● **DIRECTIONS FOR THIS TASK**
Reproduce, please, only the lines from the first line below to the line containing "COL = scn.collection", inclusive.

● **COLLECTED MATERIAL**
□ □ □ □
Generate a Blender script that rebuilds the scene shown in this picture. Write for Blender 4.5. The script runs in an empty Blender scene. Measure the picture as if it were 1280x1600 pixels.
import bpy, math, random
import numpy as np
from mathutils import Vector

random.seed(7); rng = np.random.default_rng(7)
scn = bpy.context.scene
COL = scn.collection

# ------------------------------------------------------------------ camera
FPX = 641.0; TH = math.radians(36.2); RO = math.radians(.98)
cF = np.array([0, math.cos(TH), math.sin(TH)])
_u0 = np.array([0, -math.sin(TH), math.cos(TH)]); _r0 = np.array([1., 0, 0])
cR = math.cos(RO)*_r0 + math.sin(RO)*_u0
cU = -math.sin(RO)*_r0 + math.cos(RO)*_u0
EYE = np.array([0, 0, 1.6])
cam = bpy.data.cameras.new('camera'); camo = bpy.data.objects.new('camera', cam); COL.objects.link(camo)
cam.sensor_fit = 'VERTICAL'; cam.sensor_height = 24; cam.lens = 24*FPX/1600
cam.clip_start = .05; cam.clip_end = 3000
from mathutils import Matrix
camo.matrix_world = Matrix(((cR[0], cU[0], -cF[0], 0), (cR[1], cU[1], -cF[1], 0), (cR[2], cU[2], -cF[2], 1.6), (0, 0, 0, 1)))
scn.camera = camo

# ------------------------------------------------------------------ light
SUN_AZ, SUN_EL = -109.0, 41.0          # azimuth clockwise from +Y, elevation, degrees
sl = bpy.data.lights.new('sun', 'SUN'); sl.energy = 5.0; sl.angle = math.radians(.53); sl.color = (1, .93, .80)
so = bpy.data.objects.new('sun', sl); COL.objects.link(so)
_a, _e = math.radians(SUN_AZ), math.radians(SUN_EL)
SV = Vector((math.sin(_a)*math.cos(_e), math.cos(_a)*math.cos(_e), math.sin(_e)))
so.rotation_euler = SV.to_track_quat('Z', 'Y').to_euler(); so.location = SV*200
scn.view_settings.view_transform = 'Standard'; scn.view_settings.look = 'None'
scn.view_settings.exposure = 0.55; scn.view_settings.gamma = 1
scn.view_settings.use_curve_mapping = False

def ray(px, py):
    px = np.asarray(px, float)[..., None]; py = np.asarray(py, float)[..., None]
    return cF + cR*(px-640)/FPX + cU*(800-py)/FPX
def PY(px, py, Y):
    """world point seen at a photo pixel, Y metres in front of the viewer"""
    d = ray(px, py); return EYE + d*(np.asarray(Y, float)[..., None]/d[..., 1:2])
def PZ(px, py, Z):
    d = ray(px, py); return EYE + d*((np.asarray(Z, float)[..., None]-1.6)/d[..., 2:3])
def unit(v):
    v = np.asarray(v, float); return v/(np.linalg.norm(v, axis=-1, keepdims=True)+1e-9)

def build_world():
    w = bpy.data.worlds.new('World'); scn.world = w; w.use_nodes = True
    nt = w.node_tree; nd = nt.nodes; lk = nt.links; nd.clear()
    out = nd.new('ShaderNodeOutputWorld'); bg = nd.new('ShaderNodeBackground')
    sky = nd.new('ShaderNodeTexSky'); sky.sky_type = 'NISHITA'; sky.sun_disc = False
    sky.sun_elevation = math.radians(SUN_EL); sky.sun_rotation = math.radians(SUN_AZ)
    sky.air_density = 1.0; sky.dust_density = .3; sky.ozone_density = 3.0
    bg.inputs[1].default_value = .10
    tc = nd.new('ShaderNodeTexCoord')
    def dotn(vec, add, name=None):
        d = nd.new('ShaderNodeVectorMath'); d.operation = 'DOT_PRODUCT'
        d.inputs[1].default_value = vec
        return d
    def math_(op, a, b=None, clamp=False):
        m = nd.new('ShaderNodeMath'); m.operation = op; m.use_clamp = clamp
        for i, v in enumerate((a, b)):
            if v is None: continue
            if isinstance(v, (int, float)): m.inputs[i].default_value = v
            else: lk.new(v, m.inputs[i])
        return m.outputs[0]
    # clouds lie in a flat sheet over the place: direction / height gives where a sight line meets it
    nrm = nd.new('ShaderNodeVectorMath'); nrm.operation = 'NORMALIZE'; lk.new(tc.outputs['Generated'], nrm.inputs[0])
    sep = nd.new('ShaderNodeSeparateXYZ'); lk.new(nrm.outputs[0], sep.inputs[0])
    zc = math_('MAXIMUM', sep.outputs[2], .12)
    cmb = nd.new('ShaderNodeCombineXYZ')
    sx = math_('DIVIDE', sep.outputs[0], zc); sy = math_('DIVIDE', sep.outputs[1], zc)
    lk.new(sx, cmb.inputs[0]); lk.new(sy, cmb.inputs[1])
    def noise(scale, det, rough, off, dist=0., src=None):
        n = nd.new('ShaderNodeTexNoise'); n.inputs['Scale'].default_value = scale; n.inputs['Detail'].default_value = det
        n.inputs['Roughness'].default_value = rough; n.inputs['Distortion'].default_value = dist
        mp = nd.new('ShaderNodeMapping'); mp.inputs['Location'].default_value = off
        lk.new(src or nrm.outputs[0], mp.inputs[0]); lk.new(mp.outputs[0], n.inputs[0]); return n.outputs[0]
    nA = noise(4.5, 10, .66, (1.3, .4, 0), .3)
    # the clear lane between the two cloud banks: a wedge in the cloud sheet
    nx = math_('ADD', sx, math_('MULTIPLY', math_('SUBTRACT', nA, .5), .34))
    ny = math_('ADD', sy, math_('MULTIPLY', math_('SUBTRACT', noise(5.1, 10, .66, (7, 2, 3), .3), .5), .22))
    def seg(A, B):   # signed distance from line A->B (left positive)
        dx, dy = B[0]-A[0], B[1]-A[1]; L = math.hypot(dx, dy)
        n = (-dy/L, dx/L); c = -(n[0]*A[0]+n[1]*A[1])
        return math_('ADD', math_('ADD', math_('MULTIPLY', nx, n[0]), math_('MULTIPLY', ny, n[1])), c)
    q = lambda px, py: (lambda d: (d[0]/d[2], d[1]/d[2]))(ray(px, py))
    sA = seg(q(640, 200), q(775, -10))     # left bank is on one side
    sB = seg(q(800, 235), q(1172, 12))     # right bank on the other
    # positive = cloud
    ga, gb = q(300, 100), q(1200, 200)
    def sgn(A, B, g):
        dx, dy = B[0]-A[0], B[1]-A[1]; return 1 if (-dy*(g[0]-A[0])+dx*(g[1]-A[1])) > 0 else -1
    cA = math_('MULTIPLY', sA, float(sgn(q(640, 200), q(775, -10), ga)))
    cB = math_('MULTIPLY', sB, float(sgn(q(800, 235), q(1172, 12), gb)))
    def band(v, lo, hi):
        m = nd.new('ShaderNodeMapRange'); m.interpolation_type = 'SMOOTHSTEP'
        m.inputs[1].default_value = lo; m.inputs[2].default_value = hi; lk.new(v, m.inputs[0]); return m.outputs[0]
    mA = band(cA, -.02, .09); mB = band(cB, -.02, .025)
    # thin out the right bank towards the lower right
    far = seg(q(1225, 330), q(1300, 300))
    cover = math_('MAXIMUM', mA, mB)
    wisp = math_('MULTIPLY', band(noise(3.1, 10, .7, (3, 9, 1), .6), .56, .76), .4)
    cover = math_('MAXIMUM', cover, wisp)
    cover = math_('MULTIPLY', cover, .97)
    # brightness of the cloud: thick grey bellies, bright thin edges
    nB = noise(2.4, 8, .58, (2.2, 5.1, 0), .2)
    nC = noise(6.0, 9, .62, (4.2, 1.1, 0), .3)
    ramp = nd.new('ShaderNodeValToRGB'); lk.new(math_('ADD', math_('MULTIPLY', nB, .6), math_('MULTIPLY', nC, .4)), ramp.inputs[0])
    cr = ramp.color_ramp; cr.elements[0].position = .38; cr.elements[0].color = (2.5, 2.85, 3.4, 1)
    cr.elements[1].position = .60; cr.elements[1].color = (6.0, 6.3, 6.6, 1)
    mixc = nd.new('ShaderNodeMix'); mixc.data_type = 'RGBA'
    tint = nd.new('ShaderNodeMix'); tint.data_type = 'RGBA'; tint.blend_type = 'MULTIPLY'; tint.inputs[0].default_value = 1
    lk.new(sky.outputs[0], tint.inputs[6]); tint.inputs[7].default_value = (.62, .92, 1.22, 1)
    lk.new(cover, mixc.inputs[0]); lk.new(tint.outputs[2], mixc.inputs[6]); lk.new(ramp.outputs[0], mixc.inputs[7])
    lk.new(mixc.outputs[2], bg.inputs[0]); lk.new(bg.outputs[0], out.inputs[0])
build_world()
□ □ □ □
● **THE OUTPUT**
Generate a Blender script that rebuilds the scene shown in this picture. Write for Blender 4.5. The script runs in an empty Blender scene. Measure the picture as if it were 1280x1600 pixels.
import bpy, math, random
import numpy as np
from mathutils import Vector

random.seed(7); rng = np.random.default_rng(7)
scn = bpy.context.scene
COL = scn.collection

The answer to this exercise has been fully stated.